Goal of the exercise:
Restate the listing that follows word for word, without its pictures.

────────────────────

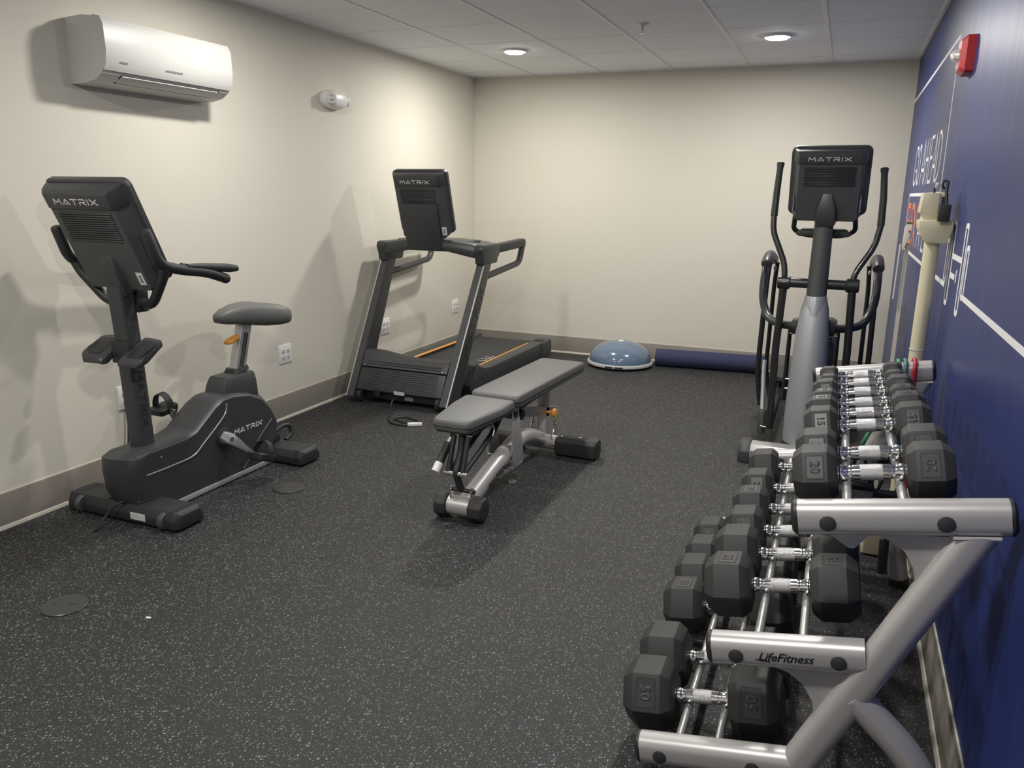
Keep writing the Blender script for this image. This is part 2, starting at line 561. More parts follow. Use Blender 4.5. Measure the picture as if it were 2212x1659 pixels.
# ------------------------------------------------------------------ recessed lights, sprinkler, strobe
LBL = {(-2.345, 5.69): 'round recessed ceiling light glowing above the treadmill, left of the two',
       (-.525, 5.69): 'round recessed ceiling light glowing above the elliptical, right of the two',
       (-2.345, 3.27): 'round recessed ceiling light in front of the wall air conditioner',
       (-.525, 3.27): 'round recessed ceiling light near the blue wall above the dumbbell rack',
       (-2.345, .84): 'round recessed ceiling light nearest the entrance on the grey wall side',
       (-.525, .84): 'round recessed ceiling light nearest the entrance on the blue wall side'}
for x, y in LIGHT_XY:
    t = thing('recessed_light', LBL[(x, y)], 'ceiling light', (x, y, ZC-.012), 'recessed ceiling lights')
    obj('trim_ring', MB().lathe([(.068, .002), (.070, -.012), (.082, -.012), (.092, -.004), (.092, .002)], (x, y, ZC)), 'grid', t)
    obj('diffuser', MB().lathe([(.001, -.003), (.069, -.003), (.069, -.014), (.062, -.020), (.001, -.021)], (x, y, ZC)), 'lens', t)
t = thing('fire_sprinkler', 'small white pendent sprinkler head on the ceiling between the two glowing lights', 'sprinkler', (-1.257, 5.075, ZC-.055))
obj('escutcheon', MB().lathe([(.001, .002), (.040, .002), (.040, -.004), (.028, -.010), (.001, -.011)], (-1.257, 5.075, ZC)), 'white2', t)
obj('sprinkler_head', MB().lathe([(.010, -.009), (.010, -.028), (.006, -.032), (.006, -.046), (.016, -.050), (.016, -.053), (.001, -.055)], (-1.257, 5.075, ZC), seg=12), 'alu', t)
t = thing('fire_alarm_strobe', 'red fire alarm strobe box high on the blue wall', 'fire alarm', (XR, 3.69, 1.92))
obj('housing', MB().loft([rrect((XR, 3.69, 1.985), (0, 1, 0), (0, 0, 1), -.075, .075, -.068, .068, .012),
                          rrect((XR-.030, 3.69, 1.985), (0, 1, 0), (0, 0, 1), -.075, .075, -.068, .068, .012),
                          rrect((XR-.048, 3.69, 1.985), (0, 1, 0), (0, 0, 1), -.058, .058, -.052, .052, .010)]), 'red', t)
obj('strobe_lens', MB().loft([rrect((XR-.047, 3.70, 1.99), (0, 1, 0), (0, 0, 1), -.030, .030, -.022, .022, .010),
                              rrect((XR-.066, 3.70, 1.99), (0, 1, 0), (0, 0, 1), -.026, .026, -.018, .018, .009),
                              rrect((XR-.076, 3.70, 1.99), (0, 1, 0), (0, 0, 1), -.012, .012, -.008, .008, .004)]), 'glass', t)
obj('lettering', text_mesh('FIRE', (XR-.0482, 3.735, 1.945), (0, -1, 0), Z1, (-1, 0, 0), .014, .0006), 'white_p', t, flat=True)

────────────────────

Right answer:
Keep writing the Blender script for this image. This is part 2, starting at line 561. More parts follow. Use Blender 4.5. Measure the picture as if it were 2212x1659 pixels.
# ------------------------------------------------------------------ recessed lights, sprinkler, strobe
LBL = {(-2.345, 5.69): 'round recessed ceiling light glowing above the treadmill, left of the two',
       (-.525, 5.69): 'round recessed ceiling light glowing above the elliptical, right of the two',
       (-2.345, 3.27): 'round recessed ceiling light in front of the wall air conditioner',
       (-.525, 3.27): 'round recessed ceiling light near the blue wall above the dumbbell rack',
       (-2.345, .84): 'round recessed ceiling light nearest the entrance on the grey wall side',
       (-.525, .84): 'round recessed ceiling light nearest the entrance on the blue wall side'}
for x, y in LIGHT_XY:
    t = thing('recessed_light', LBL[(x, y)], 'ceiling light', (x, y, ZC-.012), 'recessed ceiling lights')
    obj('trim_ring', MB().lathe([(.068, .002), (.070, -.012), (.082, -.012), (.092, -.004), (.092, .002)], (x, y, ZC)), 'grid', t)
    obj('diffuser', MB().lathe([(.001, -.003), (.069, -.003), (.069, -.014), (.062, -.020), (.001, -.021)], (x, y, ZC)), 'lens', t)
t = thing('fire_sprinkler', 'small white pendent sprinkler head on the ceiling between the two glowing lights', 'sprinkler', (-1.257, 5.075, ZC-.055))
obj('escutcheon', MB().lathe([(.001, .002), (.040, .002), (.040, -.004), (.028, -.010), (.001, -.011)], (-1.257, 5.075, ZC)), 'white2', t)
obj('sprinkler_head', MB().lathe([(.010, -.009), (.010, -.028), (.006, -.032), (.006, -.046), (.016, -.050), (.016, -.053), (.001, -.055)], (-1.257, 5.075, ZC), seg=12), 'alu', t)
t = thing('fire_alarm_strobe', 'red fire alarm strobe box high on the blue wall', 'fire alarm', (XR, 3.69, 1.92))
obj('housing', MB().loft([rrect((XR, 3.69, 1.985), (0, 1, 0), (0, 0, 1), -.075, .075, -.068, .068, .012),
                          rrect((XR-.030, 3.69, 1.985), (0, 1, 0), (0, 0, 1), -.075, .075, -.068, .068, .012),
                          rrect((XR-.048, 3.69, 1.985), (0, 1, 0), (0, 0, 1), -.058, .058, -.052, .052, .010)]), 'red', t)
obj('strobe_lens', MB().loft([rrect((XR-.047, 3.70, 1.99), (0, 1, 0), (0, 0, 1), -.030, .030, -.022, .022, .010),
                              rrect((XR-.066, 3.70, 1.99), (0, 1, 0), (0, 0, 1), -.026, .026, -.018, .018, .009),
                              rrect((XR-.076, 3.70, 1.99), (0, 1, 0), (0, 0, 1), -.012, .012, -.008, .008, .004)]), 'glass', t)
obj('lettering', text_mesh('FIRE', (XR-.0482, 3.735, 1.945), (0, -1, 0), Z1, (-1, 0, 0), .014, .0006), 'white_p', t, flat=True)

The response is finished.